Saturday, August 31, 2024

Cortland Junction

 

                                              Cortland Junction


This is  a photo  by Dan Myers of Franklin, N.Y.  This was Huntington Street in Cortland looking east around 1978. Much of the old Cortland Jct. still existed.  The (LV/Midland) tracks east of the DL&W were gone and the diamond removed and placed in the ditch.The signaling system must however, have had some kind of a "who owns it" situation as the entire signal system was still there and the signals lit--even with the tracks gone.

This particular shot shows a line swinging off the LV branch and north toward Port Watson St. as everything in town was being run by Conrail at the time. The line continued toward the diamond with a switch that turned south so that the old LV branch could be accessed from either direction--sort of a wye situation.  This particular configuration of fixed signals was used by the LV as the distant signal both east and west of the diamond. They were placed about 200 yards from the diamond. 

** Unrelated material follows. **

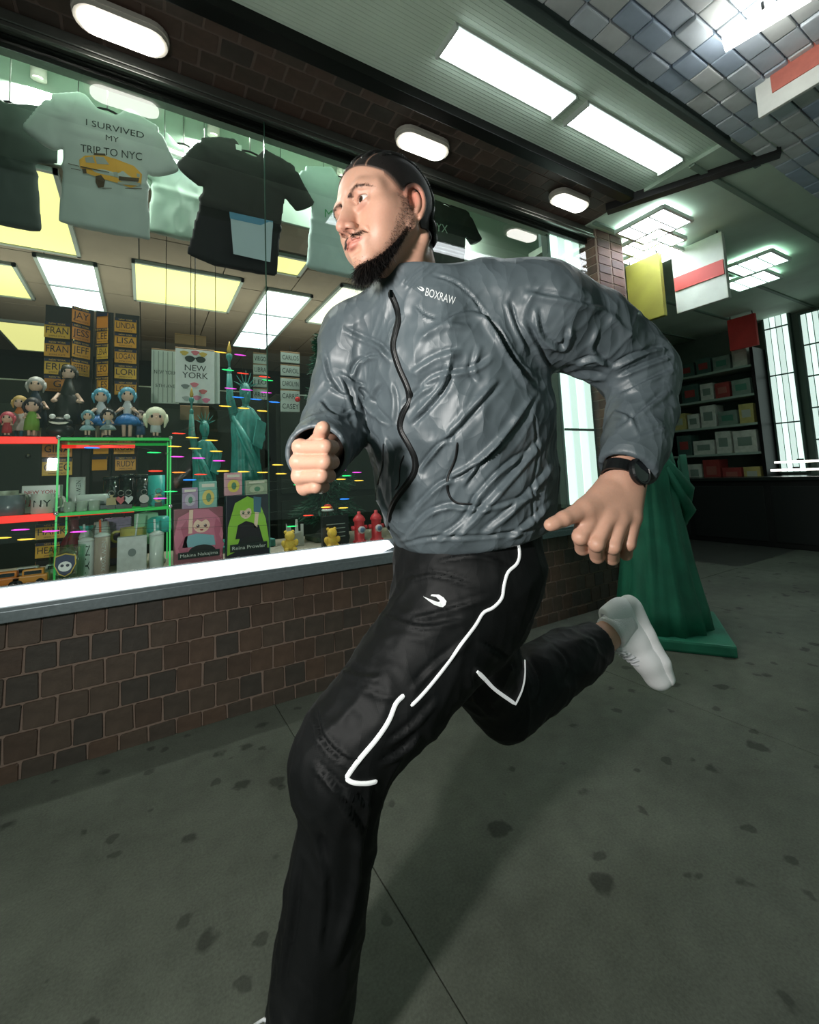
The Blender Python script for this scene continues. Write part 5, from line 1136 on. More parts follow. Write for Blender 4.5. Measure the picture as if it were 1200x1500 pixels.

At the diamond itself, the LV had to stop and manually activate the signals with a key each way.  A relay gave them 8 minutes to cross over the old DL&W before everything re-set favoring the DL&W line.  Close in to the diamond, were 4 semaphore setups with one fixed blade and one motorized blade.  One set faced east, west, north and south.  The DL&W had priority over the crossing. Their distant signals were color light and about a half mile away. 

Myers said "the diamond had been pulled out and LV (former NY&OM) tracks were gone but all of the signals were still there and lit up.  Tracks or not!!!  The relay case was the biggest one I had ever seen.  The kids had gotten into it and busted all of those expensive glass relays to pieces.   The signal maintainer at Cortland told me that I could take anything I wanted as it was all going to the junk anyway."